Using the data below, copy each line that includes the word "scene".

>>>>>

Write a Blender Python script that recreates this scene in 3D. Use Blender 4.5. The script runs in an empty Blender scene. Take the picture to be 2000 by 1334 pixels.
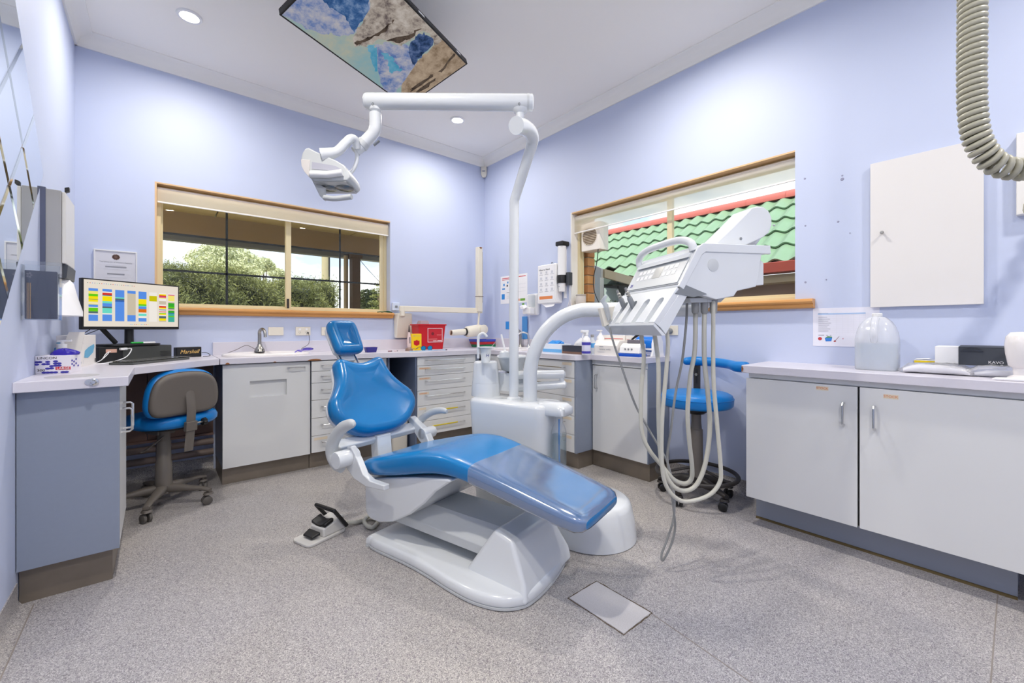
import bpy, bmesh, math, random
import numpy as np
from mathutils import Vector, Matrix

random.seed(7)
rng = np.random.default_rng(7)
SC = bpy.context.scene
COL = SC.collection
PI = math.pi
CAM_H = 1.11

# ------------------------------------------------------------------ camera
cam_d = bpy.data.cameras.new('camera')
cam_d.sensor_width = 36.0
cam_d.lens = 36.0 * 828.0 / 2000.0
cam_d.shift_y = -25.0 / 2000.0
cam_d.clip_start = 0.02
cam = bpy.data.objects.new('camera', cam_d)
cam.location = (0, 0, CAM_H)
cam.rotation_euler = (PI / 2, 0, -math.atan2(0.6415, 0.7672))
COL.objects.link(cam)
SC.camera = cam

# ------------------------------------------------------------------ view, world, sun
SC.view_settings.view_transform = 'Standard'
SC.view_settings.look = 'None'
SC.view_settings.gamma = 1.0
SC.view_settings.use_curve_mapping = False
SC.view_settings.exposure = 0.07
SC.cycles.use_denoising = True
SC.cycles.max_bounces = 10
SC.cycles.diffuse_bounces = 6
SC.cycles.transparent_max_bounces = 24
SC.cycles.sample_clamp_indirect = 6.0
SC.cycles.caustics_reflective = False
SC.cycles.caustics_refractive = False

w = bpy.data.worlds.new('sky')
SC.world = w
w.use_nodes = True
nt = w.node_tree
nt.nodes.clear()
wo = nt.nodes.new('ShaderNodeOutputWorld')
bg = nt.nodes.new('ShaderNodeBackground')
tc = nt.nodes.new('ShaderNodeTexCoord')
sep = nt.nodes.new('ShaderNodeSeparateXYZ')
nt.links.new(tc.outputs['Generated'], sep.inputs[0])
mr = nt.nodes.new('ShaderNodeMapRange')
mr.inputs[1].default_value = 0.0
mr.inputs[2].default_value = 0.7
nt.links.new(sep.outputs[2], mr.inputs[0])
grad = nt.nodes.new('ShaderNodeMix')
grad.data_type = 'RGBA'
grad.inputs[6].default_value = (0.80, 0.90, 1.0, 1)
grad.inputs[7].default_value = (0.20, 0.42, 0.85, 1)
nt.links.new(mr.outputs[0], grad.inputs[0])
mp = nt.nodes.new('ShaderNodeMapping')
mp.inputs[3].default_value = (1, 1, 2.6)
nt.links.new(tc.outputs['Generated'], mp.inputs[0])
cn = nt.nodes.new('ShaderNodeTexNoise')
cn.inputs['Scale'].default_value = 3.4
cn.inputs['Detail'].default_value = 7
cn.inputs['Roughness'].default_value = 0.55
nt.links.new(mp.outputs[0], cn.inputs['Vector'])
cr = nt.nodes.new('ShaderNodeValToRGB')
cr.color_ramp.elements[0].position = 0.42
cr.color_ramp.elements[1].position = 0.60
nt.links.new(cn.outputs[0], cr.inputs[0])
cm = nt.nodes.new('ShaderNodeMix')
cm.data_type = 'RGBA'
cm.inputs[7].default_value = (1.5, 1.5, 1.5, 1)
nt.links.new(cr.outputs[0], cm.inputs[0])
nt.links.new(grad.outputs[2], cm.inputs[6])
nt.links.new(cm.outputs[2], bg.inputs[0])
bg.inputs[1].default_value = 1.35
nt.links.new(bg.outputs[0], wo.inputs[0])

sun_d = bpy.data.lights.new('sun', 'SUN')
sun_d.energy = 5.4
sun_d.angle = 0.01
sun_d.color = (1.0, 0.95, 0.86)
sun = bpy.data.objects.new('sun', sun_d)
sun.rotation_euler = Vector((0.44, 0.36, -0.82)).to_track_quat('-Z', 'Y').to_euler()
sun.location = (-4, -4, 6)
COL.objects.link(sun)

# ceiling downlights: first pair under emitting discs built further down, the rest unseen, assumed
DOWNLIGHTS = [(0.157, 3.41), (2.207, 3.455), (0.157, 1.36), (2.207, 1.36), (0.157, -0.7), (2.207, -0.7)]
CEIL = 3.115
for i, (x, y) in enumerate(DOWNLIGHTS):
    ld = bpy.data.lights.new('downlight_lamp', 'AREA')
    ld.shape = 'DISK'
    ld.size = 0.11
    ld.energy = 15.0 if y > 3 else (31.0 if x < 1 else 21.0)
    ld.color = (1.0, 0.945, 0.86)
    ld.spread = math.radians(165)
    lo = bpy.data.objects.new('downlight_lamp', ld)
    lo.location = (x, y, CEIL - 0.012)
    COL.objects.link(lo)

# ------------------------------------------------------------------ helpers
S_, C_ = 0.6415, 0.7672


def ray(px):
    u = (px - 1000) / 828.0
    return (C_ * u + S_, -S_ * u + C_)


def at(px, py, d):
    r = ray(px)
    return Vector((r[0] * d, r[1] * d, CAM_H - (py - 642) / 828.0 * d))


def onX(px, py, X):
    return at(px, py, X / ray(px)[0])


def onY(px, py, Y):
    return at(px, py, Y / ray(px)[1])


def onZ(px, py, Z):
    return at(px, py, (CAM_H - Z) * 828.0 / (py - 642))


# chair frame: p across (towards the delivery unit), t towards the feet
TH = math.radians(15)
CA = Vector((math.sin(TH), -math.cos(TH), 0))
CB = Vector((math.cos(TH), math.sin(TH), 0))
CO = Vector((0.826, 2.142, 0))


def cw(p, t, z):
    return CO + CB * p + CA * t + Vector((0, 0, z))


# delivery head frame: f forward/right, e across, z up
HE = Vector((0.4448, 0.8952, 0))
HF = Vector((0.8952, -0.4448, 0))
HO = Vector((1.771, 0.80, 0))


def hw(f, z, e=0.0):
    return HO + HF * f + HE * e + Vector((0, 0, z))


def lin(c):
    return tuple((v / 12.92 if v <= 0.04045 else ((v + 0.055) / 1.055) ** 2.4) for v in [x / 255.0 for x in c])


MATS = {}


def mat(name, rgb, rough=0.5, metal=0.0, var=0.0, vscale=6.0, bump=0.0, bscale=200.0, emis=0.0, coat=0.0, trans=0.0, ior=1.45, spec=0.5, sss=0.0):
    if name in MATS:
        return MATS[name]
    m = bpy.data.materials.new(name)
    m.use_nodes = True
    n = m.node_tree.nodes
    l = m.node_tree.links
    b = n['Principled BSDF']
    c = (*lin(rgb), 1)
    b.inputs['Base Color'].default_value = c
    b.inputs['Roughness'].default_value = rough
    b.inputs['Metallic'].default_value = metal
    b.inputs['IOR'].default_value = ior
    b.inputs['Specular IOR Level'].default_value = spec
    if coat:
        b.inputs['Coat Weight'].default_value = coat
        b.inputs['Coat Roughness'].default_value = 0.08
    if trans:
        b.inputs['Transmission Weight'].default_value = trans
    if sss:
        b.inputs['Subsurface Weight'].default_value = sss
        b.inputs['Subsurface Radius'].default_value = (0.02, 0.02, 0.02)
    if emis:
        b.inputs['Emission Color'].default_value = c
        b.inputs['Emission Strength'].default_value = emis
    co = n.new('ShaderNodeTexCoord')
    if var:
        no = n.new('ShaderNodeTexNoise')
        no.inputs['Scale'].default_value = vscale
        no.inputs['Detail'].default_value = 4
        l.new(co.outputs['Object'], no.inputs['Vector'])
        mx = n.new('ShaderNodeMix')
        mx.data_type = 'RGBA'
        mx.inputs[6].default_value = tuple(min(1, v * (1 + var)) for v in c[:3]) + (1,)
        mx.inputs[7].default_value = tuple(v * (1 - var) for v in c[:3]) + (1,)
        l.new(no.outputs[0], mx.inputs[0])
        l.new(mx.outputs[2], b.inputs['Base Color'])
    if bump:
        nb = n.new('ShaderNodeTexNoise')
        nb.inputs['Scale'].default_value = bscale
        nb.inputs['Detail'].default_value = 3
        l.new(co.outputs['Object'], nb.inputs['Vector'])
        bm_ = n.new('ShaderNodeBump')
        bm_.inputs['Strength'].default_value = bump
        bm_.inputs['Distance'].default_value = 0.002
        l.new(nb.outputs[0], bm_.inputs['Height'])
        l.new(bm_.outputs[0], b.inputs['Normal'])
    MATS[name] = m
    return m


def clear_mat(name, tint=(255, 255, 255), gloss=0.04, rough=0.02, body=0.0, bodyrgb=(255, 255, 255), bump=0.0, bscale=20.0, ior=1.45, through=0.5):
    """thin clear sheet: transparent, a Fresnel share of mirror, an optional share of pale body"""
    if name in MATS:
        return MATS[name]
    m = bpy.data.materials.new(name)
    m.use_nodes = True
    n = m.node_tree.nodes
    l = m.node_tree.links
    n.clear()
    out = n.new('ShaderNodeOutputMaterial')
    tr = n.new('ShaderNodeBsdfTransparent')
    tr.inputs[0].default_value = (*lin(tint), 1)
    gl = n.new('ShaderNodeBsdfGlossy')
    gl.inputs['Roughness'].default_value = rough
    fr = n.new('ShaderNodeLayerWeight')
    fr.inputs[0].default_value = 0.5
    pw_ = n.new('ShaderNodeMath')
    pw_.operation = 'POWER'
    pw_.inputs[1].default_value = 4.0
    l.new(fr.outputs['Facing'], pw_.inputs[0])
    ma = n.new('ShaderNodeMath')
    ma.operation = 'MULTIPLY_ADD'
    f0 = ((ior - 1) / (ior + 1)) ** 2
    ma.inputs[1].default_value = 0.75 * gloss / 0.04
    ma.inputs[2].default_value = f0 * 1.6 * gloss / 0.04
    l.new(pw_.outputs[0], ma.inputs[0])
    mx = n.new('ShaderNodeMixShader')
    l.new(ma.outputs[0], mx.inputs[0])
    base = tr.outputs[0]
    if body:
        di = n.new('ShaderNodeBsdfDiffuse')
        di.inputs[0].default_value = (*lin(bodyrgb), 1)
        tl = n.new('ShaderNodeBsdfTranslucent')
        tl.inputs[0].default_value = (*lin(bodyrgb), 1)
        m0 = n.new('ShaderNodeMixShader')
        m0.inputs[0].default_value = through
        l.new(di.outputs[0], m0.inputs[1])
        l.new(tl.outputs[0], m0.inputs[2])
        m1 = n.new('ShaderNodeMixShader')
        m1.inputs[0].default_value = body
        l.new(tr.outputs[0], m1.inputs[1])
        l.new(m0.outputs[0], m1.inputs[2])
        base = m1.outputs[0]
    l.new(base, mx.inputs[1])
    l.new(gl.outputs[0], mx.inputs[2])
    if bump:
        co = n.new('ShaderNodeTexCoord')
        nb = n.new('ShaderNodeTexNoise')
        nb.inputs['Scale'].default_value = bscale
        nb.inputs['Detail'].default_value = 2
        l.new(co.outputs['Object'], nb.inputs['Vector'])
        bp = n.new('ShaderNodeBump')
        bp.inputs['Strength'].default_value = bump
        bp.inputs['Distance'].default_value = 0.01
        l.new(nb.outputs[0], bp.inputs['Height'])
        l.new(bp.outputs[0], gl.inputs['Normal'])
        l.new(bp.outputs[0], fr.inputs['Normal'])
    l.new(mx.outputs[0], out.inputs[0])
    MATS[name] = m
    return m


class G:
    def __init__(self):
        self.bm = bmesh.new()
        self.mi = 0

    def face(self, vs):
        try:
            f = self.bm.faces.new(vs)
            f.material_index = self.mi
            return f
        except ValueError:
            return None

    def poly(self, pts):
        self.face([self.bm.verts.new(p) for p in pts])
        return self

    def box(self, x0, x1, y0, y1, z0, z1):
        v = [self.bm.verts.new(p) for p in ((x0, y0, z0), (x1, y0, z0), (x1, y1, z0), (x0, y1, z0), (x0, y0, z1), (x1, y0, z1), (x1, y1, z1), (x0, y1, z1))]
        for q in ((0, 3, 2, 1), (4, 5, 6, 7), (0, 1, 5, 4), (1, 2, 6, 5), (2, 3, 7, 6), (3, 0, 4, 7)):
            self.face([v[i] for i in q])
        return self

    def obox(self, o, a, b, c):
        """box from corner o along three edge vectors"""
        o, a, b, c = (Vector(x) for x in (o, a, b, c))
        return self.prism([o, o + a, o + a + b, o + b], c)

    def prism(self, pts, vec):
        vec = Vector(vec)
        lo = [self.bm.verts.new(Vector(p)) for p in pts]
        hi = [self.bm.verts.new(Vector(p) + vec) for p in pts]
        n = len(pts)
        self.face(lo[::-1])
        self.face(hi)
        for i in range(n):
            self.face([lo[i], lo[(i + 1) % n], hi[(i + 1) % n], hi[i]])
        return self

    def loft(self, rings, caps=True, closed=True):
        vs = [[self.bm.verts.new(Vector(p)) for p in r] for r in rings]
        n = len(vs[0])
        for a, b in zip(vs, vs[1:]):
            for i in range(n if closed else n - 1):
                self.face([a[i], a[(i + 1) % n], b[(i + 1) % n], b[i]])
        if caps:
            self.face(vs[0][::-1])
            self.face(vs[-1])
        return self

    def tube(self, pts, r, n=10, caps=True, flat=None):
        """round tube along a polyline; r one radius or one per point; flat=(up vector, ratio) squashes it"""
        P = [Vector(p) for p in pts]
        R = r if isinstance(r, (list, tuple)) else [r] * len(P)
        tang = []
        for i in range(len(P)):
            a = P[max(0, i - 1)]
            b = P[min(len(P) - 1, i + 1)]
            tang.append((b - a).normalized())
        up = Vector(flat[0]) if flat else (Vector((0, 0, 1)) if abs(tang[0].z) < 0.9 else Vector((1, 0, 0)))
        nrm = (up - tang[0] * up.dot(tang[0])).normalized()
        rings = []
        for i, (p, t_) in enumerate(zip(P, tang)):
            nrm = (nrm - t_ * nrm.dot(t_)).normalized()
            bn = t_.cross(nrm)
            k = flat[1] if flat else 1.0
            rings.append([p + (nrm * math.cos(2 * PI * j / n) * k + bn * math.sin(2 * PI * j / n)) * R[i] for j in range(n)])
        return self.loft(rings, caps)

    def lathe(self, prof, base=(0, 0, 0), axis=(0, 0, 1), n=24, caps=True):
        ax = Vector(axis).normalized()
        u = ax.orthogonal().normalized()
        v = ax.cross(u)
        base = Vector(base)
        rings = [[base + ax * z + (u * math.cos(2 * PI * j / n) + v * math.sin(2 * PI * j / n)) * max(r, 1e-5) for j in range(n)] for r, z in prof]
        return self.loft(rings, caps)

    def cyl(self, a, b, r, n=20):
        return self.tube([a, b], r, n)

    def ball(self, c, r, n=16, sc=(1, 1, 1)):
        c = Vector(c)
        rings = []
        m = n // 2
        for i in range(1, m):
            th = PI * i / m
            rings.append([c + Vector((math.sin(th) * math.cos(2 * PI * j / n) * sc[0], math.sin(th) * math.sin(2 * PI * j / n) * sc[1], -math.cos(th) * sc[2])) * r for j in range(n)])
        vs = [[self.bm.verts.new(p) for p in q] for q in rings]
        for a, b in zip(vs, vs[1:]):
            for i in range(n):
                self.face([a[i], a[(i + 1) % n], b[(i + 1) % n], b[i]])
        bt = self.bm.verts.new(c - Vector((0, 0, r * sc[2])))
        tp = self.bm.verts.new(c + Vector((0, 0, r * sc[2])))
        for i in range(n):
            self.face([bt, vs[0][(i + 1) % n], vs[0][i]])
            self.face([tp, vs[-1][i], vs[-1][(i + 1) % n]])
        return self

    def grid(self, pts):
        vs = [[self.bm.verts.new(Vector(p)) for p in r] for r in pts]
        for a, b in zip(vs, vs[1:]):
            for i in range(len(a) - 1):
                self.face([a[i], a[i + 1], b[i + 1], b[i]])
        return self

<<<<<

__RESULT FOR THIS TASK__.
Write a Blender Python script that recreates this scene in 3D. Use Blender 4.5. The script runs in an empty Blender scene. Take the picture to be 2000 by 1334 pixels.
SC = bpy.context.scene